DIRECTION — Go through the entries below and write each one out exactly.

SOURCE RECORDS —
— start —
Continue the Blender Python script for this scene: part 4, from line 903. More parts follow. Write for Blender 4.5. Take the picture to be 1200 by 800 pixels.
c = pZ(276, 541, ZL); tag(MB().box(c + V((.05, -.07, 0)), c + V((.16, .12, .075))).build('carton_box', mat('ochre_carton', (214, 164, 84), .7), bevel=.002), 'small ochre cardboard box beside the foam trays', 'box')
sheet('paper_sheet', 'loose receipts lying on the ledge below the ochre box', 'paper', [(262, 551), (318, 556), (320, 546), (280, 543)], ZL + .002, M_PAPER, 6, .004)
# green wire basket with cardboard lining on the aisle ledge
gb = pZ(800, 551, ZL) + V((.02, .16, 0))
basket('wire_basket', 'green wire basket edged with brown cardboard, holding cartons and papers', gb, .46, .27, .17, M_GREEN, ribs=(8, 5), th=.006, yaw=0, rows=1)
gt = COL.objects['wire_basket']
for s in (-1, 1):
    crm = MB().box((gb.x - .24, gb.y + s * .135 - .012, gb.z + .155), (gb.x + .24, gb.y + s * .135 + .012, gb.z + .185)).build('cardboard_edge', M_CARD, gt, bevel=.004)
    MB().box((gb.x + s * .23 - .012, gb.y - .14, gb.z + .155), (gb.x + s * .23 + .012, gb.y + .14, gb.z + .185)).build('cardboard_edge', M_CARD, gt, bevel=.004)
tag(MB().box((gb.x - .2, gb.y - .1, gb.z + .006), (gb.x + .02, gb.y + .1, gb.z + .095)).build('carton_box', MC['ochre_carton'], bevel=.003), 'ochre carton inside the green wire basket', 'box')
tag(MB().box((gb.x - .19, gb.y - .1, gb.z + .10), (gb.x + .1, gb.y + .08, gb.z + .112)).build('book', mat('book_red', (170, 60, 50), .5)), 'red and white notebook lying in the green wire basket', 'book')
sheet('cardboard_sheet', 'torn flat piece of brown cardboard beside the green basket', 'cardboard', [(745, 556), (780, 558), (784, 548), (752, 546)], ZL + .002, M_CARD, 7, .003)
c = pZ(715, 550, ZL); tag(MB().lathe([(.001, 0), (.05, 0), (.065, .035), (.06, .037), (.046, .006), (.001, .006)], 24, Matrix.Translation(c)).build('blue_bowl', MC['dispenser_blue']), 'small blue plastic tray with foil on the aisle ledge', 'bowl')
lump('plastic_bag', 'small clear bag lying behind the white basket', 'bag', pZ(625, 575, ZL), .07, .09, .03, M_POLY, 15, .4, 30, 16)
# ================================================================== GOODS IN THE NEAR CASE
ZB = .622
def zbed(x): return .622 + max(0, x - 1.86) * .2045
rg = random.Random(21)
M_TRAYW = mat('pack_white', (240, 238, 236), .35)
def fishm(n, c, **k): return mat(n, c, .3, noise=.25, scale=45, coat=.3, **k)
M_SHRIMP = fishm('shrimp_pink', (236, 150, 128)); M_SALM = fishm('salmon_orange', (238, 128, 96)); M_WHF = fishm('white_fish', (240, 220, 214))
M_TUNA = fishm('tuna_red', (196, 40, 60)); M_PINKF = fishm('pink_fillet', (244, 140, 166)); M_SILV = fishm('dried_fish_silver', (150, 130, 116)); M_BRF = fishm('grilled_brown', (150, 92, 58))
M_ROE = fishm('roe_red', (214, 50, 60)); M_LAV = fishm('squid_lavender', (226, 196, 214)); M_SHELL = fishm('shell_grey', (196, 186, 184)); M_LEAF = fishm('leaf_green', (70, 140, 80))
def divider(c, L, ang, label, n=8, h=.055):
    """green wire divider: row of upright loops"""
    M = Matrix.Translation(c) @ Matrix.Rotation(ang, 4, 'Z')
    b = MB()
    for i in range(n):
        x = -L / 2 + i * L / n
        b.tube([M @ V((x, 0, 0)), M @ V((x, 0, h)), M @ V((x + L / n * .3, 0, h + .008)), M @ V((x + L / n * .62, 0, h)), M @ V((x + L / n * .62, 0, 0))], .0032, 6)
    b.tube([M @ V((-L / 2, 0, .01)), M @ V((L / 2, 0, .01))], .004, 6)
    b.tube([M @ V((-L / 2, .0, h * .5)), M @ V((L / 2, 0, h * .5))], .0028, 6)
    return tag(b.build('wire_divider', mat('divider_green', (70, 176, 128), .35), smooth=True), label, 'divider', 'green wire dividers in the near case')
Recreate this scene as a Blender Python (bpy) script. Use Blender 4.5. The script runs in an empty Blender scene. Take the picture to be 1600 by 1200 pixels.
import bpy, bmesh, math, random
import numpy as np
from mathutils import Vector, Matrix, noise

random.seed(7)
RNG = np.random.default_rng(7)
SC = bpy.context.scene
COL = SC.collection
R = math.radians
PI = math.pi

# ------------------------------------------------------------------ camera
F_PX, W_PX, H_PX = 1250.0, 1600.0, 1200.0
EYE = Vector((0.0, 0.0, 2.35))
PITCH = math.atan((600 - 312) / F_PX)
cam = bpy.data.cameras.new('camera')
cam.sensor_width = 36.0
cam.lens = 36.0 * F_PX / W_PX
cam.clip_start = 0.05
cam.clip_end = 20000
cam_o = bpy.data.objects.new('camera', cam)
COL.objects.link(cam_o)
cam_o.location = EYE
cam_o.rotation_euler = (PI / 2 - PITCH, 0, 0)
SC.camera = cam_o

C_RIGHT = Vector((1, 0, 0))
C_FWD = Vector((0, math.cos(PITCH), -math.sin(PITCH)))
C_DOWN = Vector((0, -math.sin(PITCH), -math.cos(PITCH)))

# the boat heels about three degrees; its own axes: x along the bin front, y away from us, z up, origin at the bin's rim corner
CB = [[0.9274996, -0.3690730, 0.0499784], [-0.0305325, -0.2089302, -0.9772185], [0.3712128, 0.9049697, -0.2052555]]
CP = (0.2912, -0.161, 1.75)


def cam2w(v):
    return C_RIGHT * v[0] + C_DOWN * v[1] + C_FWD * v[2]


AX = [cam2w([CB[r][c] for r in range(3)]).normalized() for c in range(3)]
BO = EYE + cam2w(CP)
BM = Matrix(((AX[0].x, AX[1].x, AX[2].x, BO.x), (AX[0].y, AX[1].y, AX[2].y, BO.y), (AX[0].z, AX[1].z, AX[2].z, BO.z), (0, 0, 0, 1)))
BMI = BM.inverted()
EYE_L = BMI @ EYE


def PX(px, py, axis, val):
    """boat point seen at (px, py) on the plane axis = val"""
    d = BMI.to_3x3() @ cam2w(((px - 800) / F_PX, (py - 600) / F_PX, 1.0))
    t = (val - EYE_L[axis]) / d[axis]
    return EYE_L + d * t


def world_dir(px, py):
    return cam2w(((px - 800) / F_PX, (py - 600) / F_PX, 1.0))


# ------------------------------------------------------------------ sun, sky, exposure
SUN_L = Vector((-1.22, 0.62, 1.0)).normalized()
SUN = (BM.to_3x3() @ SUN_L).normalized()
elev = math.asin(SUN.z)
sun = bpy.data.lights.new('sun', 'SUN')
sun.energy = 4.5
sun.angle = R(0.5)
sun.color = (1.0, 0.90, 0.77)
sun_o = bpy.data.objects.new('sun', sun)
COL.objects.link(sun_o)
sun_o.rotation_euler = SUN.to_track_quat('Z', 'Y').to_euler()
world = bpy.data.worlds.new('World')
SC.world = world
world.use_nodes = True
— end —
ANSWER TO THIS TASK —
Continue the Blender Python script for this scene: part 4, from line 903. More parts follow. Write for Blender 4.5. Take the picture to be 1200 by 800 pixels.
c = pZ(276, 541, ZL); tag(MB().box(c + V((.05, -.07, 0)), c + V((.16, .12, .075))).build('carton_box', mat('ochre_carton', (214, 164, 84), .7), bevel=.002), 'small ochre cardboard box beside the foam trays', 'box')
sheet('paper_sheet', 'loose receipts lying on the ledge below the ochre box', 'paper', [(262, 551), (318, 556), (320, 546), (280, 543)], ZL + .002, M_PAPER, 6, .004)
# green wire basket with cardboard lining on the aisle ledge
gb = pZ(800, 551, ZL) + V((.02, .16, 0))
basket('wire_basket', 'green wire basket edged with brown cardboard, holding cartons and papers', gb, .46, .27, .17, M_GREEN, ribs=(8, 5), th=.006, yaw=0, rows=1)
gt = COL.objects['wire_basket']
for s in (-1, 1):
    crm = MB().box((gb.x - .24, gb.y + s * .135 - .012, gb.z + .155), (gb.x + .24, gb.y + s * .135 + .012, gb.z + .185)).build('cardboard_edge', M_CARD, gt, bevel=.004)
    MB().box((gb.x + s * .23 - .012, gb.y - .14, gb.z + .155), (gb.x + s * .23 + .012, gb.y + .14, gb.z + .185)).build('cardboard_edge', M_CARD, gt, bevel=.004)
tag(MB().box((gb.x - .2, gb.y - .1, gb.z + .006), (gb.x + .02, gb.y + .1, gb.z + .095)).build('carton_box', MC['ochre_carton'], bevel=.003), 'ochre carton inside the green wire basket', 'box')
tag(MB().box((gb.x - .19, gb.y - .1, gb.z + .10), (gb.x + .1, gb.y + .08, gb.z + .112)).build('book', mat('book_red', (170, 60, 50), .5)), 'red and white notebook lying in the green wire basket', 'book')
sheet('cardboard_sheet', 'torn flat piece of brown cardboard beside the green basket', 'cardboard', [(745, 556), (780, 558), (784, 548), (752, 546)], ZL + .002, M_CARD, 7, .003)
c = pZ(715, 550, ZL); tag(MB().lathe([(.001, 0), (.05, 0), (.065, .035), (.06, .037), (.046, .006), (.001, .006)], 24, Matrix.Translation(c)).build('blue_bowl', MC['dispenser_blue']), 'small blue plastic tray with foil on the aisle ledge', 'bowl')
lump('plastic_bag', 'small clear bag lying behind the white basket', 'bag', pZ(625, 575, ZL), .07, .09, .03, M_POLY, 15, .4, 30, 16)
# ================================================================== GOODS IN THE NEAR CASE
ZB = .622
def zbed(x): return .622 + max(0, x - 1.86) * .2045
rg = random.Random(21)
M_TRAYW = mat('pack_white', (240, 238, 236), .35)
def fishm(n, c, **k): return mat(n, c, .3, noise=.25, scale=45, coat=.3, **k)
M_SHRIMP = fishm('shrimp_pink', (236, 150, 128)); M_SALM = fishm('salmon_orange', (238, 128, 96)); M_WHF = fishm('white_fish', (240, 220, 214))
M_TUNA = fishm('tuna_red', (196, 40, 60)); M_PINKF = fishm('pink_fillet', (244, 140, 166)); M_SILV = fishm('dried_fish_silver', (150, 130, 116)); M_BRF = fishm('grilled_brown', (150, 92, 58))
M_ROE = fishm('roe_red', (214, 50, 60)); M_LAV = fishm('squid_lavender', (226, 196, 214)); M_SHELL = fishm('shell_grey', (196, 186, 184)); M_LEAF = fishm('leaf_green', (70, 140, 80))
def divider(c, L, ang, label, n=8, h=.055):
    """green wire divider: row of upright loops"""
    M = Matrix.Translation(c) @ Matrix.Rotation(ang, 4, 'Z')
    b = MB()
    for i in range(n):
        x = -L / 2 + i * L / n
        b.tube([M @ V((x, 0, 0)), M @ V((x, 0, h)), M @ V((x + L / n * .3, 0, h + .008)), M @ V((x + L / n * .62, 0, h)), M @ V((x + L / n * .62, 0, 0))], .0032, 6)
    b.tube([M @ V((-L / 2, 0, .01)), M @ V((L / 2, 0, .01))], .004, 6)
    b.tube([M @ V((-L / 2, .0, h * .5)), M @ V((L / 2, 0, h * .5))], .0028, 6)
    return tag(b.build('wire_divider', mat('divider_green', (70, 176, 128), .35), smooth=True), label, 'divider', 'green wire dividers in the near case')
Recreate this scene as a Blender Python (bpy) script. Use Blender 4.5. The script runs in an empty Blender scene. Take the picture to be 1600 by 1200 pixels.
import bpy, bmesh, math, random
import numpy as np
from mathutils import Vector, Matrix, noise

random.seed(7)
RNG = np.random.default_rng(7)
SC = bpy.context.scene
COL = SC.collection
R = math.radians
PI = math.pi

# ------------------------------------------------------------------ camera
F_PX, W_PX, H_PX = 1250.0, 1600.0, 1200.0
EYE = Vector((0.0, 0.0, 2.35))
PITCH = math.atan((600 - 312) / F_PX)
cam = bpy.data.cameras.new('camera')
cam.sensor_width = 36.0
cam.lens = 36.0 * F_PX / W_PX
cam.clip_start = 0.05
cam.clip_end = 20000
cam_o = bpy.data.objects.new('camera', cam)
COL.objects.link(cam_o)
cam_o.location = EYE
cam_o.rotation_euler = (PI / 2 - PITCH, 0, 0)
SC.camera = cam_o

C_RIGHT = Vector((1, 0, 0))
C_FWD = Vector((0, math.cos(PITCH), -math.sin(PITCH)))
C_DOWN = Vector((0, -math.sin(PITCH), -math.cos(PITCH)))

# the boat heels about three degrees; its own axes: x along the bin front, y away from us, z up, origin at the bin's rim corner
CB = [[0.9274996, -0.3690730, 0.0499784], [-0.0305325, -0.2089302, -0.9772185], [0.3712128, 0.9049697, -0.2052555]]
CP = (0.2912, -0.161, 1.75)


def cam2w(v):
    return C_RIGHT * v[0] + C_DOWN * v[1] + C_FWD * v[2]


AX = [cam2w([CB[r][c] for r in range(3)]).normalized() for c in range(3)]
BO = EYE + cam2w(CP)
BM = Matrix(((AX[0].x, AX[1].x, AX[2].x, BO.x), (AX[0].y, AX[1].y, AX[2].y, BO.y), (AX[0].z, AX[1].z, AX[2].z, BO.z), (0, 0, 0, 1)))
BMI = BM.inverted()
EYE_L = BMI @ EYE


def PX(px, py, axis, val):
    """boat point seen at (px, py) on the plane axis = val"""
    d = BMI.to_3x3() @ cam2w(((px - 800) / F_PX, (py - 600) / F_PX, 1.0))
    t = (val - EYE_L[axis]) / d[axis]
    return EYE_L + d * t


def world_dir(px, py):
    return cam2w(((px - 800) / F_PX, (py - 600) / F_PX, 1.0))


# ------------------------------------------------------------------ sun, sky, exposure
SUN_L = Vector((-1.22, 0.62, 1.0)).normalized()
SUN = (BM.to_3x3() @ SUN_L).normalized()
elev = math.asin(SUN.z)
sun = bpy.data.lights.new('sun', 'SUN')
sun.energy = 4.5
sun.angle = R(0.5)
sun.color = (1.0, 0.90, 0.77)
sun_o = bpy.data.objects.new('sun', sun)
COL.objects.link(sun_o)
sun_o.rotation_euler = SUN.to_track_quat('Z', 'Y').to_euler()
world = bpy.data.worlds.new('World')
SC.world = world
world.use_nodes = True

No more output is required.